La prise en compte de ces variables ne parvient toutefois à expliquer qu'en partie la modification du comportement des ménages et le niveau élevé du taux d'épargne. Le modèle MIMOSA intègre, dans l'équation qui détermine l'évolution de la consommation, des variables telles que la variation du chômage ou le niveau des taux d'intérêt. Pourtant, la consommation observée reste inférieure de 2,7 % en 1995 à la consommation qui résulterait du fonctionnement spontané du modèle. L'écart est de 4,3 % pour le Japon et de 4,8 % pour le Royaume-Uni.

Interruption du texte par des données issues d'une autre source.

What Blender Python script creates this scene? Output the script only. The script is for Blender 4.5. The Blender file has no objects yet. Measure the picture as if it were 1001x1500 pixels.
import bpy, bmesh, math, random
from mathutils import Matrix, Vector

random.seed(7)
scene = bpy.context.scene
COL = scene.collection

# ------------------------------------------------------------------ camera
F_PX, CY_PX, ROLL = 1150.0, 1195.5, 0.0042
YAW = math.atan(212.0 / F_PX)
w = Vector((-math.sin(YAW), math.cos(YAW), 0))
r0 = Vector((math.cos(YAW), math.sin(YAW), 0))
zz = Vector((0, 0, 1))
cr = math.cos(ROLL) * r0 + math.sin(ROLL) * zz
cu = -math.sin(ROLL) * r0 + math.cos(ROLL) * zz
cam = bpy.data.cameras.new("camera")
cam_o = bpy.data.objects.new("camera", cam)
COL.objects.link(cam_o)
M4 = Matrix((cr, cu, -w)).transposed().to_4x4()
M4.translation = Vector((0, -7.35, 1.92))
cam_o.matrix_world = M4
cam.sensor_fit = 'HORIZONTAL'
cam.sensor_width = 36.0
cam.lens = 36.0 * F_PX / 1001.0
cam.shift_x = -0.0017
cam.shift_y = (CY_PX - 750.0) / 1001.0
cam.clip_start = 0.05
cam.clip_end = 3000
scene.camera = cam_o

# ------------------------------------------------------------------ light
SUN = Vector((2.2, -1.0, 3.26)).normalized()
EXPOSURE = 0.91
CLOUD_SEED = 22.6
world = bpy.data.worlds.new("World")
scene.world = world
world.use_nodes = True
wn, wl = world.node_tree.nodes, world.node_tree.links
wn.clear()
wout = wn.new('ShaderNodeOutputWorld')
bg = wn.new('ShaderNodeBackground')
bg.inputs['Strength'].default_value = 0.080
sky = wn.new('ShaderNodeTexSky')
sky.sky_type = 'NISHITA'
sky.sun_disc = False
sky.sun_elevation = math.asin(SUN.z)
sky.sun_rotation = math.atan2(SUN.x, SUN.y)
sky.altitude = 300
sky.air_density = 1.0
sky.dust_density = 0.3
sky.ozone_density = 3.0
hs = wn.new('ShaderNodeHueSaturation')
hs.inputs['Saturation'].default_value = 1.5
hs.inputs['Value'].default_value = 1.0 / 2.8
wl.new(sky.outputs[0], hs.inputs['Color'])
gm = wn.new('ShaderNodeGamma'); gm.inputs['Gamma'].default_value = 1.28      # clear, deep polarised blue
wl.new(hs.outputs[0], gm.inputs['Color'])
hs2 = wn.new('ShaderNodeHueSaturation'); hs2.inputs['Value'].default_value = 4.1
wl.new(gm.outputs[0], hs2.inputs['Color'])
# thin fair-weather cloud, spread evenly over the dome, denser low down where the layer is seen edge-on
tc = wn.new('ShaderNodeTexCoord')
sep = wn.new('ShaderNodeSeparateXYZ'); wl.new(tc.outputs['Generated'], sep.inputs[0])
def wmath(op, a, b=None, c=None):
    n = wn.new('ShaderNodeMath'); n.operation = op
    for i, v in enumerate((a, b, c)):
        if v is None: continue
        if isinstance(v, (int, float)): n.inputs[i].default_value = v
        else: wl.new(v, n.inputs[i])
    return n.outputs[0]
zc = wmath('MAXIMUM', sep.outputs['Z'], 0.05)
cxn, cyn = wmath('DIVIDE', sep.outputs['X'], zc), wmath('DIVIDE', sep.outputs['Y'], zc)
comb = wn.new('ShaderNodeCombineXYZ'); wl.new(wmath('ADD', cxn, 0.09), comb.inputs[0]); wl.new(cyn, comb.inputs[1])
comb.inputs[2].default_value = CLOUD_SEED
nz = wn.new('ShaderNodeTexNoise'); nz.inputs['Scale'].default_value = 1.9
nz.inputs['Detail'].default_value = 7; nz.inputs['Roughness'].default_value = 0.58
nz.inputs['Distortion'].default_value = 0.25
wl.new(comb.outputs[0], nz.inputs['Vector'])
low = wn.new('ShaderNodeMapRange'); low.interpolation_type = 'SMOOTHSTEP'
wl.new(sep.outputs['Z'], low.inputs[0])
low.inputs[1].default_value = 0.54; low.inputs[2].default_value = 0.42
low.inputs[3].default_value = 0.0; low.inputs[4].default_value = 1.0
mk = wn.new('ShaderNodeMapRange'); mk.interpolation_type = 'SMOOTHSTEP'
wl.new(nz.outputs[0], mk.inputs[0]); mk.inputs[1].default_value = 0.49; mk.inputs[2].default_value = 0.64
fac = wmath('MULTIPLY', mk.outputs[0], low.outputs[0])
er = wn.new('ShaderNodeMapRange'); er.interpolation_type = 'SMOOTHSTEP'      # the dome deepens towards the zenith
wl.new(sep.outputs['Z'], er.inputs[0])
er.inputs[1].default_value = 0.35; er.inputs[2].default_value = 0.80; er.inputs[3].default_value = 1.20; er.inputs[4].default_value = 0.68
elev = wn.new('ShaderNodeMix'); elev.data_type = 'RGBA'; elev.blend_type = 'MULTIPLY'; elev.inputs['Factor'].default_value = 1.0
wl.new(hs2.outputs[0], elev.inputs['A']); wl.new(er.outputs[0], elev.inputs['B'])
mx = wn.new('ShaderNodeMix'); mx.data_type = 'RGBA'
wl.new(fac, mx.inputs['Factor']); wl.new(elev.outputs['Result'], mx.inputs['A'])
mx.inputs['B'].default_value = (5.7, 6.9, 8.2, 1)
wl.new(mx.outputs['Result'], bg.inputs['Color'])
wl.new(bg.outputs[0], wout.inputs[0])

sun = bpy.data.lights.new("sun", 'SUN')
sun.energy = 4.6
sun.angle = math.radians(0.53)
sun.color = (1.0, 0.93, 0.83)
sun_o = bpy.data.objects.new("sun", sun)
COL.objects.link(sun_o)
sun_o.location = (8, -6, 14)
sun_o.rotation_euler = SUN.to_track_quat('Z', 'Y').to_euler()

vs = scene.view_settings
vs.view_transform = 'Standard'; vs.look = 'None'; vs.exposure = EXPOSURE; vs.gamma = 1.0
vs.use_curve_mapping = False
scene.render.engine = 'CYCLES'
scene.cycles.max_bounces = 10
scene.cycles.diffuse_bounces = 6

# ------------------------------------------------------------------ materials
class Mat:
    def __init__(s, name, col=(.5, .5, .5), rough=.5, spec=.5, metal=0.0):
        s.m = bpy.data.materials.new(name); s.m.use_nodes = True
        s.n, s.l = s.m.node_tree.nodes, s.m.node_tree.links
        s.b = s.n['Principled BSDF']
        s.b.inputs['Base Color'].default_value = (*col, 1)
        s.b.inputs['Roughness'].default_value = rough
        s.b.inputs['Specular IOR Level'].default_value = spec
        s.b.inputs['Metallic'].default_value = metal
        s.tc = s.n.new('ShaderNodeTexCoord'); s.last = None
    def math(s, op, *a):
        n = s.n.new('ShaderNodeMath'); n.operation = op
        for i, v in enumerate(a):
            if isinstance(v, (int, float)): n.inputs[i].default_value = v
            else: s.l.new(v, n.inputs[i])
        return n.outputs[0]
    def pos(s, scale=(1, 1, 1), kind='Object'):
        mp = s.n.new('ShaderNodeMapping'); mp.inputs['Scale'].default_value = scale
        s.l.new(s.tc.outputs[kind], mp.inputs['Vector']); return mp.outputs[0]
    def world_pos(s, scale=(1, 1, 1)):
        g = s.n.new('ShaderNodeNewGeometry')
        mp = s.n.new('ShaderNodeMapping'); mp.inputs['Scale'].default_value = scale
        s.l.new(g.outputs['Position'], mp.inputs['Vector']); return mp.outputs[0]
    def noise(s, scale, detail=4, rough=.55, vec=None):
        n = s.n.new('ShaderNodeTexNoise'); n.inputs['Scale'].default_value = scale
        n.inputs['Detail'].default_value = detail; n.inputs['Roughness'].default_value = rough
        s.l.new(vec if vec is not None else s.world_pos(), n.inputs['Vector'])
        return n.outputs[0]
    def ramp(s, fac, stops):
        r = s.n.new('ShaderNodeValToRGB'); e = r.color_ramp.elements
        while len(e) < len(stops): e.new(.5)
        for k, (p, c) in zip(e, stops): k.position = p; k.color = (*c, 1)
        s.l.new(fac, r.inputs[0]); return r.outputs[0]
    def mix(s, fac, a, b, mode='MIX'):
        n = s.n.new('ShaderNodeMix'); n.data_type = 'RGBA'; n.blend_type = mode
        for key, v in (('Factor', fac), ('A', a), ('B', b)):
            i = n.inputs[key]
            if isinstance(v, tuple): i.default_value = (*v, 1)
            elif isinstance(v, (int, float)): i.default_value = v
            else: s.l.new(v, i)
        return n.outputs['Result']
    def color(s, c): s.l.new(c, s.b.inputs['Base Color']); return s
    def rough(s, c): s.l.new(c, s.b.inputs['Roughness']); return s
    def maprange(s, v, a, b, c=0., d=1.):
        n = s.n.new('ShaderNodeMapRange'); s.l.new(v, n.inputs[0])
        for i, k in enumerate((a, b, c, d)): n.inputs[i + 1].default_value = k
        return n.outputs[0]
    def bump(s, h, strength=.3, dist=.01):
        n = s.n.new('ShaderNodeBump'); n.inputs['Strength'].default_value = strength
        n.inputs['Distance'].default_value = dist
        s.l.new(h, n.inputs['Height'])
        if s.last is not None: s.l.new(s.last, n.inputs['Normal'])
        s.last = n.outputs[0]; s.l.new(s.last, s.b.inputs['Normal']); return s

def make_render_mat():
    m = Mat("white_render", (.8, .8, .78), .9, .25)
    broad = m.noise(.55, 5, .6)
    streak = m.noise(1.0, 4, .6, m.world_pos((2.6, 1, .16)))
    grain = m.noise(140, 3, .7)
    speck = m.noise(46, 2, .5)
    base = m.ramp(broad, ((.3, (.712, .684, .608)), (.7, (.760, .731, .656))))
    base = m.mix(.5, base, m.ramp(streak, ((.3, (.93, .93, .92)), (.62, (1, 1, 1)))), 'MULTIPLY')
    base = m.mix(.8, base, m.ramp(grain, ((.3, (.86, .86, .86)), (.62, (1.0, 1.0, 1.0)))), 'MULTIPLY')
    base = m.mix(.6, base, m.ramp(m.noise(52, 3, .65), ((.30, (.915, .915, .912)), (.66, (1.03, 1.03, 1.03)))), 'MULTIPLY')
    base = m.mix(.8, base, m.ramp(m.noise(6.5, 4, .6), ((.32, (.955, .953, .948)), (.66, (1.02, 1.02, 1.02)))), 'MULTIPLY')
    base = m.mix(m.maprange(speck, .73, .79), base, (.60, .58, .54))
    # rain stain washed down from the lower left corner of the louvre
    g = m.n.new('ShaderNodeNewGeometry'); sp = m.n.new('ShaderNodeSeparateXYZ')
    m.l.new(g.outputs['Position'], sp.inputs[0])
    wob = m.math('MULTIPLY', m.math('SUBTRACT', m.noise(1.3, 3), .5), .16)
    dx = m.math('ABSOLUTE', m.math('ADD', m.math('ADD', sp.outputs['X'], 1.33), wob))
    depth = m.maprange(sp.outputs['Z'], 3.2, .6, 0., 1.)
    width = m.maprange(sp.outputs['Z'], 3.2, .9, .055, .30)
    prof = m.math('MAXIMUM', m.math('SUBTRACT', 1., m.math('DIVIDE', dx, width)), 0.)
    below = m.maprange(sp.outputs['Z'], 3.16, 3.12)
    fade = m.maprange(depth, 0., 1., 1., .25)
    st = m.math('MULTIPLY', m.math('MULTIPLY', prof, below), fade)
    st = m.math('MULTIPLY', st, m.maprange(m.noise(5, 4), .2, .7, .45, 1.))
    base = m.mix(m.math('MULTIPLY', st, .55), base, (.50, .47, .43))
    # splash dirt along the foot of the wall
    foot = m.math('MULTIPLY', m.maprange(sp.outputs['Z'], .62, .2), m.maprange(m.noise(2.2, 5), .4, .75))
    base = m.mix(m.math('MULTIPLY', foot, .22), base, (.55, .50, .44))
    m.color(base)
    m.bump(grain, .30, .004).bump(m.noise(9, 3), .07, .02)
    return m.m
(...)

La dernière projection à l'horizon 2002 réalisée à l'aide du modèle MIMOSA retient l'hypothèse que cet écart - ce « manque à consommer » - serait résorbé à moyen terme, de telle sorte que la consommation progresserait plus vite que ce qui résulterait du fonctionnement spontané du modèle.

Ceci suppose une baisse du taux d'épargne, qui reviendrait à un niveau « normal ».

L'incertitude qui entoure cette hypothèse est toutefois évidente : un retour du taux d'épargne vers son niveau normal paraît d'autant plus difficile à justifier que son niveau actuel n'est pas totalement expliqué.

C'est pourquoi il paraît nécessaire de présenter une variante dans laquelle les taux d'épargne seraient durablement plus élevés que dans la projection MIMOSA de référence.

Cette variante permet en quelque sorte d'évaluer l'incertitude sur l'évolution future de la consommation et de l'épargne des ménages.

* 9 Voir rapport d'information n° 411 (SÉNAT 1994-1995).

* 10 Voir Revue de l'OFCE n° 53 (Avril 1995) « Le mystère de la consommation perdue » .

* 11 Rapport sur les comptes de la Nation en 1994 (Tome 1, page 56).

* 12 Ce qui semble notamment évident pour les intérêts versés par les SICAV de capitalisation : dans ce cas, les revenus d'intérêts viennent directement abonder l'épargne des ménages et ne sont pas consommés.